优化的准量子理论研究惰性原子与NO分子的碰撞转动激发问题

Studying energy transfer in interactions between atoms and molecules is vital to our understanding and controlling of molecular reaction dynamics processes. Rotational excitation in atomic-molecular collisions is a focal point in this area. This project is aiming to explore and develop an advanced Quasi-Quantum Treatment (QQT) method, which is based on quantum interferences between different orientations of the potential, for researching the inelastic collision mechanism. Instead of the more complicated partial wave expansion approach in fully quantum calculation, QQT uses a kind of Feynman path integral method that exploits the path length differences originating from the different orientations of an anisotropic molecule. As a result, the QQT provides valuable physical insight while requiring very little computational effort. The state-to-state resolved angular distribution of the scattered products, characterized as the differential cross sections (DCSs), describes how the molecules are scattered in space after collision, constitutes one of the most detailed of all dynamical events. In this project, we proposed to extend the QQT theory from spin-orbit state conserving transitions to the spin-orbit state changing transitions. Moreover, the hard shell potential will be modified to a softer shell. These will definitely improve our ability to explore the rich structure information within the collision dynamics. The QQT method is still a blank space of study in our country. The development of this theory will not only help us to get deeper understanding of the dynamic mechanism of collision-induced molecular energy transfer, but also benefit the subject construction in this area.

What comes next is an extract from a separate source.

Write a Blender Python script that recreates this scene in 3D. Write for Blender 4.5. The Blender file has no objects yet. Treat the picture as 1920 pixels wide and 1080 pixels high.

研究原子与分子相互作用中的能量转移对探索和控制分子反应动力学过程至关重要，碰撞诱导转动激发是此领域的焦点问题之一。本项目旨在发展一种基于量子干涉效应研究中性原子与分子碰撞转动激发的先进准量子理论，该理论从费曼路径积分思想出发，在量子态分辨水平上计算态-态微分散射截面，研究产物的能量分布和角度分布，可以获取丰富的碰撞动力学信息，在探明量子效应的同时兼具计算时间短、物理含义清晰等优点。本项目以惰性原子He/Ar/Ne与开壳层NO分子的碰撞体系为研究对象，以拓展准量子理论到自旋-轨道态变换跃迁及优化体系势能面到软壳近似为目标，通过提升该理论处理碰撞转动激发问题的广度和精度，更细致了解碰撞体系相互作用势的演化规律。准量子理论在国内尚无研究工作开展，该理论的推进对深入研究碰撞转动传能过程中的动力学机制具有重要意义。

原子与分子碰撞转动激发是研究碰撞诱导能量转移的基本问题，在燃烧、天体物理、大气及超冷化学等多个领域具有重要意义。本项目旨在发展一种先进的准量子理论，用于探索原子与分子相互作用中的碰撞动力学机制。以经典的NO-He碰撞体系为研究对象，首次将准量子理论拓展到自旋-轨道态变换跃迁，通过计算态-态微分散射截面，深入地研究了势能面对分子碰撞机制的影响。同时，通过更细致的模拟分子散射路径，将之前准量子理论采用的硬壳势能面优化到软壳近似，有效提升了微分散射截面的计算精度，从而获取了分子碰撞过程中更加准确的动力学信息。此外，在项目支持下，首次采用全量子理论研究了双原子分子H2-O2碰撞的转动激发问题，计算了H2分子在顺磁分子O2作用下从仲氢到正氢的转化速率，理论结果与实验数据符合的很好。此部分工作在核磁共振及医疗诊断方面具有重要指导意义。